God promised to Abraham, that His Christ would indeed come. Abraham and Sarah, though as good as dead, were filled with faith and hope! Abraham, Isaac, Jacob, Jacob’s sons, Joseph… the descendants of Abraham’s twelve sons, the twelve tribes of Israel, Moses. The Old Testament carefully tracks how generation after generation waited for God’s Christ (solution) to appear. The Judges come and go. Great Kings come and go. Great prophets come and go. Mighty nations rise and fall (Assyria, Babylon, Persians, Greeks, Romans). But then in the fullness of time the promised Christ appears!
In Christ, God demonstrates his perfect justice while justifying the wicked. God takes upon himself the just penalty (of death) due for our sin. Jesus suffers and dies for the sin of the world. But then, in that very same act, God woos back our wayward souls. In Christ, we realize our true purpose—we exist for God! We realize our true value—God spared no cost not even to himself to redeem us. In Christ, we realize our true significance, we matter more than matter itself. In Christ, we rise from death to become alive to God, in Christ Jesus!
And it gets better. God sends his Holy Spirit to take up residence in our heart, mind, body, and soul. Outwardly were wasting away, but inwardly, were being renewed day by day to be like God, with ever increasing glory!

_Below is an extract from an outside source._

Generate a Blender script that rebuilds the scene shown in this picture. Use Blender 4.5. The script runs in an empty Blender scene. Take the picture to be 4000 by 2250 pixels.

And in Christ, God has already begun knitting us together into a kind of new humanity, a Kingdom of love. He is making us into his bride, his very own body, a people for his own possession, glory, praise…a holy nation, people, and church. The Church is a beacon of light, the hope of humankind— through a Christ inspired, love-inspired Church, God has begun filling the earth with his loving presence! And the scope of God’s redemption in Christ culminates with the very redemption of creation itself. When God has his way, even the heaven and earth will be made new again! It’s always been about Christmas—the advent of Christ. Hope was never about anyone or anything else.